Does Chocolate Fish Coffee require franchisees to have their business location approved?
Chocolate_Fish_Coffee Franchise · 2024 FDDAnswer from 2024 FDD Document
The following are our current specific obligations for purchases and leases:
- A. Real Estate. Your business location is subject to our approval and must meet our specifications. You must use reasonable efforts to have your landlord sign our form of Rider to Lease Agreement (attached to this disclosure document as Exhibit D).
Source: Item 8 — RESTRICTIONS ON SOURCES OF PRODUCTS AND SERVICES (FDD pages 16–18)
What This Means (2024 FDD)
According to Chocolate Fish Coffee's 2024 Franchise Disclosure Document, the business location is subject to the franchisor's approval and must meet their specifications. This means that prospective franchisees cannot simply choose any location they prefer; Chocolate Fish Coffee has specific criteria that the location must satisfy.
Chocolate Fish Coffee also requires franchisees to use reasonable efforts to have their landlord sign Chocolate Fish Coffee's form of Rider to Lease Agreement, which is attached to the FDD as Exhibit D. This suggests that the lease agreement itself is subject to Chocolate Fish Coffee's review and approval, giving them some control over the terms of the lease.
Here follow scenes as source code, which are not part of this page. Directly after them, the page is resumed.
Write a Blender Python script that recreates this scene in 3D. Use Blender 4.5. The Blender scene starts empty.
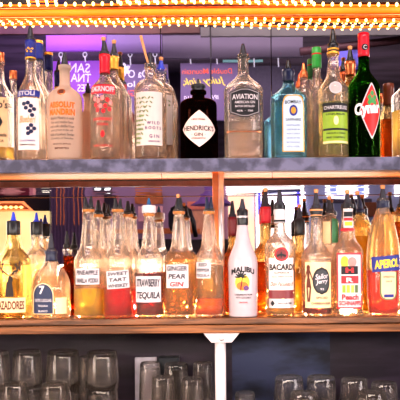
import bpy, bmesh, math, random
from math import sin, cos, pi, radians
random.seed(7)
C = bpy.context.scene.collection
F, CX, CY, D = 667.0, 225.0, 262.0, 2.0
ROLL = radians(0.45)
UM, LM = 0.17, 0.15          # upper / lower mirror plane (world Y)
ZU, ZL = 0.304, -0.164       # shelf tops

# ---------------------------------------------------------------- helpers
def P(px, py, Y, depth=None):
    """pixel of the photograph -> world point on the plane Y (or at a mirrored depth)"""
    d = (D + Y) if depth is None else depth
    dx, dy = px - CX, CY - py
    return ((cos(ROLL)*dx + sin(ROLL)*dy)*d/F, Y, (-sin(ROLL)*dx + cos(ROLL)*dy)*d/F)
def M(px, py, Y, mir=UM):
    return P(px, py, Y, D + 2*mir - Y)
def srgb(c):
    return tuple((v/12.92 if v <= .04045 else ((v+.055)/1.055)**2.4) for v in c)
_mats = {}
def mat(name, col, rough=.5, metal=0., vary=.12, scale=40., stretch=(1,1,1), bump=0., emit=0., spec=.5, trans=0.):
    if name in _mats: return _mats[name]
    m = bpy.data.materials.new(name); m.use_nodes = True
    nt = m.node_tree; N = nt.nodes; L = nt.links
    b = N['Principled BSDF']
    col = srgb(col)
    tc = N.new('ShaderNodeTexCoord'); mp = N.new('ShaderNodeMapping'); mp.inputs['Scale'].default_value = stretch
    no = N.new('ShaderNodeTexNoise'); no.inputs['Scale'].default_value = scale; no.inputs['Detail'].default_value = 4
    rp = N.new('ShaderNodeValToRGB')
    q = .09 if vary >= .3 else .2
    rp.color_ramp.elements[0].position = .5-q; rp.color_ramp.elements[1].position = .5+q
    rp.color_ramp.elements[0].color = tuple(max(0, v*(1-vary)) for v in col) + (1,)
    rp.color_ramp.elements[1].color = tuple(min(1, v*(1+vary)) for v in col) + (1,)
    L.new(tc.outputs['Object'], mp.inputs[0]); L.new(mp.outputs[0], no.inputs['Vector']); L.new(no.outputs['Fac'], rp.inputs[0])
    L.new(rp.outputs[0], b.inputs['Base Color'])
    b.inputs['Roughness'].default_value = rough; b.inputs['Metallic'].default_value = metal
    b.inputs['Specular IOR Level'].default_value = spec
    if trans: b.inputs['Transmission Weight'].default_value = trans
    if bump:
        bp = N.new('ShaderNodeBump'); bp.inputs['Strength'].default_value = bump; bp.inputs['Distance'].default_value = .002
        L.new(no.outputs['Fac'], bp.inputs['Height']); L.new(bp.outputs[0], b.inputs['Normal'])
    if emit:
        L.new(rp.outputs[0], b.inputs['Emission Color']); b.inputs['Emission Strength'].default_value = emit
    _mats[name] = m
    return m
def glass(name, col, rough=.0, ior=1.45, haze=0., hazecol=None, ripple=.15, thin=0., edge=None):
    """clear or tinted glass / liquid: Glass BSDF with a faint ripple, optional scattering share"""
    if name in _mats: return _mats[name]
    m = bpy.data.materials.new(name); m.use_nodes = True
    nt = m.node_tree; N = nt.nodes; L = nt.links
    N.remove(N['Principled BSDF']); out = N['Material Output']
    g = N.new('ShaderNodeBsdfGlass'); g.inputs['Roughness'].default_value = rough; g.inputs['IOR'].default_value = ior
    g.inputs['Color'].default_value = srgb(edge or col) + (1,)
    tc = N.new('ShaderNodeTexCoord'); mp = N.new('ShaderNodeMapping'); mp.inputs['Scale'].default_value = (1, 1, .25)
    no = N.new('ShaderNodeTexNoise'); no.inputs['Scale'].default_value = 60; no.inputs['Detail'].default_value = 2
    bp = N.new('ShaderNodeBump'); bp.inputs['Strength'].default_value = ripple; bp.inputs['Distance'].default_value = .001
    L.new(tc.outputs['Object'], mp.inputs[0]); L.new(mp.outputs[0], no.inputs['Vector'])
    L.new(no.outputs['Fac'], bp.inputs['Height']); L.new(bp.outputs[0], g.inputs['Normal'])
    last = g.outputs[0]
    if thin > 0:
        lw = N.new('ShaderNodeLayerWeight'); lw.inputs['Blend'].default_value = .35
        tr = N.new('ShaderNodeBsdfTransparent'); tr.inputs[0].default_value = tuple(v**.5 for v in srgb(col)) + (1,)
        mr = N.new('ShaderNodeMapRange'); mr.inputs['To Min'].default_value = 1-thin; mr.inputs['To Max'].default_value = 1.
        L.new(lw.outputs['Facing'], mr.inputs['Value'])
        mt = N.new('ShaderNodeMixShader'); L.new(mr.outputs[0], mt.inputs[0])
        L.new(tr.outputs[0], mt.inputs[1]); L.new(last, mt.inputs[2]); last = mt.outputs[0]
    if haze > 0:
        hc = srgb(hazecol or col) + (1,)
        t = N.new('ShaderNodeBsdfTranslucent'); t.inputs[0].default_value = hc
        df = N.new('ShaderNodeBsdfDiffuse'); df.inputs[0].default_value = hc
        mx = N.new('ShaderNodeMixShader'); mx.inputs[0].default_value = .5
        L.new(t.outputs[0], mx.inputs[1]); L.new(df.outputs[0], mx.inputs[2])
        m2 = N.new('ShaderNodeMixShader'); m2.inputs[0].default_value = haze
        L.new(last, m2.inputs[1]); L.new(mx.outputs[0], m2.inputs[2]); last = m2.outputs[0]
    L.new(last, out.inputs['Surface'])
    _mats[name] = m
    return m
def emis(name, col, s, vary=.1, scale=8.):
    return mat(name, col, rough=.6, emit=s, vary=vary, scale=scale)

def link(name, bm, m, parent=None, smooth=True, recalc=True):
    if recalc: bmesh.ops.recalc_face_normals(bm, faces=bm.faces)
    me = bpy.data.meshes.new(name); bm.to_mesh(me); bm.free()
    if smooth:
        for p in me.polygons: p.use_smooth = True
    me.materials.append(m)
    o = bpy.data.objects.new(name, me); C.objects.link(o)
    if parent: o.parent = parent
    return o
def tag(o, label=None, cat=None, group=None, kind=None):
    if label: o['label'] = label
    if cat: o['category'] = cat
    if group: o['group'] = group
    if kind: o['kind'] = kind
    return o
def empty(name, loc, label=None, cat=None, group=None, rotz=0):
    o = bpy.data.objects.new(name, None); C.objects.link(o); o.location = loc; o.rotation_euler = (0, 0, rotz)
    o.empty_display_size = .02
    return tag(o, label, cat, group)
def add_box(bm, x0, x1, y0, y1, z0, z1, bev=0.):
    b2 = bmesh.new()
    vs = [b2.verts.new((x, y, z)) for x in (x0, x1) for y in (y0, y1) for z in (z0, z1)]
    for f in ((0,1,3,2),(4,6,7,5),(0,4,5,1),(2,3,7,6),(0,2,6,4),(1,5,7,3)): b2.faces.new([vs[i] for i in f])
    bmesh.ops.recalc_face_normals(b2, faces=b2.faces)
    if bev: bmesh.ops.bevel(b2, geom=list(b2.edges), offset=bev, segments=2, affect='EDGES', profile=.5)
    me = bpy.data.meshes.new('t'); b2.to_mesh(me); b2.free(); bm.from_mesh(me); bpy.data.meshes.remove(me)
def box(name, m, x0, x1, y0, y1, z0, z1, parent=None, bev=0.):
    bm = bmesh.new(); add_box(bm, x0, x1, y0, y1, z0, z1, bev)
    return link(name, bm, m, parent, smooth=False)
def sup(a, p, dep):
    c, s = cos(a), sin(a)
    e = 2.0/p
    return (math.copysign(abs(c)**e, c), math.copysign(abs(s)**e, s)*dep)
def add_lathe(bm, prof, seg=40, closed=False, sq=None, ox=0., oy=0., oz=0.):
    """prof: list of (r, z); sq=(power, depth, rn, rb) squares the wide part; r=0 ends are capped"""
    rings = []
    for r, z in prof:
        if r <= 1e-6:
            rings.append([bm.verts.new((ox, oy, oz+z))]); continue
        q = 0; p = 2; dep = 1
        if sq:
            q = max(0, min(1, (r-sq[2])/(sq[3]-sq[2]))); p = 2+q*(sq[0]-2); dep = 1+q*(sq[1]-1)
        ring = []
        for k in range(seg):
            x, y = sup(2*pi*(k+.5)/seg, p, dep)
            ring.append(bm.verts.new((ox+x*r, oy+y*r, oz+z)))
        rings.append(ring)
    pairs = list(zip(rings, rings[1:]))
    if closed: pairs.append((rings[-1], rings[0]))
    for a, b in pairs:
        if len(a) == 1 and len(b) == 1: continue
        for k in range(seg):
            k2 = (k+1) % seg
            if len(a) == 1: bm.faces.new((a[0], b[k], b[k2]))
            elif len(b) == 1: bm.faces.new((a[k], b[0], a[k2]))
            else: bm.faces.new((a[k], b[k], b[k2], a[k2]))
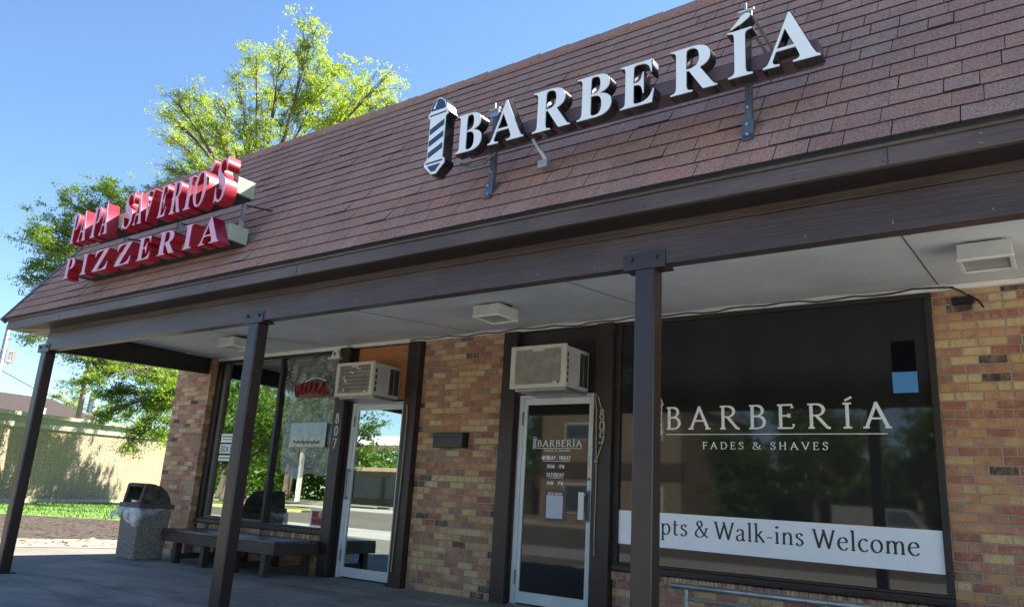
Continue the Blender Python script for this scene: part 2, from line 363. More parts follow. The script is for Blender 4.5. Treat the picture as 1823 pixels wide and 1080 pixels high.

Location approval is a common practice in franchising, as the location can significantly impact the success of the business. By maintaining control over site selection, Chocolate Fish Coffee aims to ensure brand consistency and maximize the potential for profitability across all franchise locations. Prospective franchisees should carefully review Chocolate Fish Coffee's site selection criteria and the Rider to Lease Agreement to understand the full scope of these requirements.